## Aim:
Output the full material exactly as it appears here.
<<<<
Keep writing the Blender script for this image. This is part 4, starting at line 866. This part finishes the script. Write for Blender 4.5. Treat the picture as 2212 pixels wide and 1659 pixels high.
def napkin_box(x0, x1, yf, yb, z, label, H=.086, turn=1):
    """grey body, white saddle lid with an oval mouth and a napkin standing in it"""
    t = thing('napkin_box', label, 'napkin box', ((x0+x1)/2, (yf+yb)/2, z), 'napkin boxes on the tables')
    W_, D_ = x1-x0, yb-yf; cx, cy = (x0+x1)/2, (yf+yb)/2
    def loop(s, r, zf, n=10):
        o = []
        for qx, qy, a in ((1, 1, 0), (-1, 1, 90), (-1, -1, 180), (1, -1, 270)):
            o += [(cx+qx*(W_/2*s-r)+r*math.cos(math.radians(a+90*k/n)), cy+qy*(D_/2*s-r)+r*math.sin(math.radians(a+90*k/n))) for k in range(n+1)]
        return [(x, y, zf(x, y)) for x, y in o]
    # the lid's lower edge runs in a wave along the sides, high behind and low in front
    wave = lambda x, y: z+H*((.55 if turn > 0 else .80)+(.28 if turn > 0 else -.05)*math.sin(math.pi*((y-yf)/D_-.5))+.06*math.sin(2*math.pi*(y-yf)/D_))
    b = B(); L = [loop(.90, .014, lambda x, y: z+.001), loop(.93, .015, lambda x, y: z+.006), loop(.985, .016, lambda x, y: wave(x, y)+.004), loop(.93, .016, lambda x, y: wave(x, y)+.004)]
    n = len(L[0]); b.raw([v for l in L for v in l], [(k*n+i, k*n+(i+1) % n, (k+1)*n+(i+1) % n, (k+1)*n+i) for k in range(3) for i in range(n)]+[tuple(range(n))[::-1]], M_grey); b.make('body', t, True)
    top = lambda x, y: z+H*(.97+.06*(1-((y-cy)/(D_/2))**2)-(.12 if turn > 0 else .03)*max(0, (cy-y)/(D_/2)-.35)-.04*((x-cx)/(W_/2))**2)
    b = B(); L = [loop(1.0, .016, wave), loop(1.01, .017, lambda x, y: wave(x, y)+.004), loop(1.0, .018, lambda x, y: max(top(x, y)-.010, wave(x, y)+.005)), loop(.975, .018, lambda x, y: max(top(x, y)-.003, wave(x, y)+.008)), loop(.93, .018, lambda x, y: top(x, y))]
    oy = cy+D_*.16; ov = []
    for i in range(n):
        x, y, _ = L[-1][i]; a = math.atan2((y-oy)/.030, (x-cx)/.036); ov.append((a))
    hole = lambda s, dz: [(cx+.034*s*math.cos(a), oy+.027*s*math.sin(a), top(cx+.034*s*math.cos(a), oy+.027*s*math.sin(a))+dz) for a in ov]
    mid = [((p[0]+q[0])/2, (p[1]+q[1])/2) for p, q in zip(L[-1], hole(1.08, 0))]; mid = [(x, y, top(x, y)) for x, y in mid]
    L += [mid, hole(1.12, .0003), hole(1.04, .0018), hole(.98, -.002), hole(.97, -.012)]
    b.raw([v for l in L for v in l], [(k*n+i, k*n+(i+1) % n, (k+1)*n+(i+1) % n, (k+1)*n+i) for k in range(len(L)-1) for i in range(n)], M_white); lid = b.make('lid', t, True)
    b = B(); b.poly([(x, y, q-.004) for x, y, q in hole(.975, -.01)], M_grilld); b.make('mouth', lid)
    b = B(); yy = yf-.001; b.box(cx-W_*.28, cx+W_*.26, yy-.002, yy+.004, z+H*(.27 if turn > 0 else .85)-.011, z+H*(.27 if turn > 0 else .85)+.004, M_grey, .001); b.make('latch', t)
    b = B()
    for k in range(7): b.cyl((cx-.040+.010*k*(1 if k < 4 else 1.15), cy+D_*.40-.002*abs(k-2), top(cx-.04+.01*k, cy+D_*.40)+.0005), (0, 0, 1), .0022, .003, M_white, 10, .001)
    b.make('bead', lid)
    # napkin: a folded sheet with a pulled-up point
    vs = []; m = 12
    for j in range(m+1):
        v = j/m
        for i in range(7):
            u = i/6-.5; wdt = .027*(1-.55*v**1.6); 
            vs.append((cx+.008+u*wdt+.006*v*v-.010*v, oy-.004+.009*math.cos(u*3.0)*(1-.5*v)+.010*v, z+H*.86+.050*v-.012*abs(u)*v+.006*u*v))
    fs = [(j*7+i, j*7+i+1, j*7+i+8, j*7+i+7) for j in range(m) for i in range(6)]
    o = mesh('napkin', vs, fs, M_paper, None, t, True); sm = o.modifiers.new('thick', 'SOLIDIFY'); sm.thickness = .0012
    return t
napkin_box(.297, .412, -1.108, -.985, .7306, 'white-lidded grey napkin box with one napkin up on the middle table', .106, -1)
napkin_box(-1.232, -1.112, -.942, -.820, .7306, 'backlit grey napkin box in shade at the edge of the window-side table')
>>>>
## Answer to the problem:
Keep writing the Blender script for this image. This is part 4, starting at line 866. This part finishes the script. Write for Blender 4.5. Treat the picture as 2212 pixels wide and 1659 pixels high.
def napkin_box(x0, x1, yf, yb, z, label, H=.086, turn=1):
    """grey body, white saddle lid with an oval mouth and a napkin standing in it"""
    t = thing('napkin_box', label, 'napkin box', ((x0+x1)/2, (yf+yb)/2, z), 'napkin boxes on the tables')
    W_, D_ = x1-x0, yb-yf; cx, cy = (x0+x1)/2, (yf+yb)/2
    def loop(s, r, zf, n=10):
        o = []
        for qx, qy, a in ((1, 1, 0), (-1, 1, 90), (-1, -1, 180), (1, -1, 270)):
            o += [(cx+qx*(W_/2*s-r)+r*math.cos(math.radians(a+90*k/n)), cy+qy*(D_/2*s-r)+r*math.sin(math.radians(a+90*k/n))) for k in range(n+1)]
        return [(x, y, zf(x, y)) for x, y in o]
    # the lid's lower edge runs in a wave along the sides, high behind and low in front
    wave = lambda x, y: z+H*((.55 if turn > 0 else .80)+(.28 if turn > 0 else -.05)*math.sin(math.pi*((y-yf)/D_-.5))+.06*math.sin(2*math.pi*(y-yf)/D_))
    b = B(); L = [loop(.90, .014, lambda x, y: z+.001), loop(.93, .015, lambda x, y: z+.006), loop(.985, .016, lambda x, y: wave(x, y)+.004), loop(.93, .016, lambda x, y: wave(x, y)+.004)]
    n = len(L[0]); b.raw([v for l in L for v in l], [(k*n+i, k*n+(i+1) % n, (k+1)*n+(i+1) % n, (k+1)*n+i) for k in range(3) for i in range(n)]+[tuple(range(n))[::-1]], M_grey); b.make('body', t, True)
    top = lambda x, y: z+H*(.97+.06*(1-((y-cy)/(D_/2))**2)-(.12 if turn > 0 else .03)*max(0, (cy-y)/(D_/2)-.35)-.04*((x-cx)/(W_/2))**2)
    b = B(); L = [loop(1.0, .016, wave), loop(1.01, .017, lambda x, y: wave(x, y)+.004), loop(1.0, .018, lambda x, y: max(top(x, y)-.010, wave(x, y)+.005)), loop(.975, .018, lambda x, y: max(top(x, y)-.003, wave(x, y)+.008)), loop(.93, .018, lambda x, y: top(x, y))]
    oy = cy+D_*.16; ov = []
    for i in range(n):
        x, y, _ = L[-1][i]; a = math.atan2((y-oy)/.030, (x-cx)/.036); ov.append((a))
    hole = lambda s, dz: [(cx+.034*s*math.cos(a), oy+.027*s*math.sin(a), top(cx+.034*s*math.cos(a), oy+.027*s*math.sin(a))+dz) for a in ov]
    mid = [((p[0]+q[0])/2, (p[1]+q[1])/2) for p, q in zip(L[-1], hole(1.08, 0))]; mid = [(x, y, top(x, y)) for x, y in mid]
    L += [mid, hole(1.12, .0003), hole(1.04, .0018), hole(.98, -.002), hole(.97, -.012)]
    b.raw([v for l in L for v in l], [(k*n+i, k*n+(i+1) % n, (k+1)*n+(i+1) % n, (k+1)*n+i) for k in range(len(L)-1) for i in range(n)], M_white); lid = b.make('lid', t, True)
    b = B(); b.poly([(x, y, q-.004) for x, y, q in hole(.975, -.01)], M_grilld); b.make('mouth', lid)
    b = B(); yy = yf-.001; b.box(cx-W_*.28, cx+W_*.26, yy-.002, yy+.004, z+H*(.27 if turn > 0 else .85)-.011, z+H*(.27 if turn > 0 else .85)+.004, M_grey, .001); b.make('latch', t)
    b = B()
    for k in range(7): b.cyl((cx-.040+.010*k*(1 if k < 4 else 1.15), cy+D_*.40-.002*abs(k-2), top(cx-.04+.01*k, cy+D_*.40)+.0005), (0, 0, 1), .0022, .003, M_white, 10, .001)
    b.make('bead', lid)
    # napkin: a folded sheet with a pulled-up point
    vs = []; m = 12
    for j in range(m+1):
        v = j/m
        for i in range(7):
            u = i/6-.5; wdt = .027*(1-.55*v**1.6); 
            vs.append((cx+.008+u*wdt+.006*v*v-.010*v, oy-.004+.009*math.cos(u*3.0)*(1-.5*v)+.010*v, z+H*.86+.050*v-.012*abs(u)*v+.006*u*v))
    fs = [(j*7+i, j*7+i+1, j*7+i+8, j*7+i+7) for j in range(m) for i in range(6)]
    o = mesh('napkin', vs, fs, M_paper, None, t, True); sm = o.modifiers.new('thick', 'SOLIDIFY'); sm.thickness = .0012
    return t
napkin_box(.297, .412, -1.108, -.985, .7306, 'white-lidded grey napkin box with one napkin up on the middle table', .106, -1)
napkin_box(-1.232, -1.112, -.942, -.820, .7306, 'backlit grey napkin box in shade at the edge of the window-side table')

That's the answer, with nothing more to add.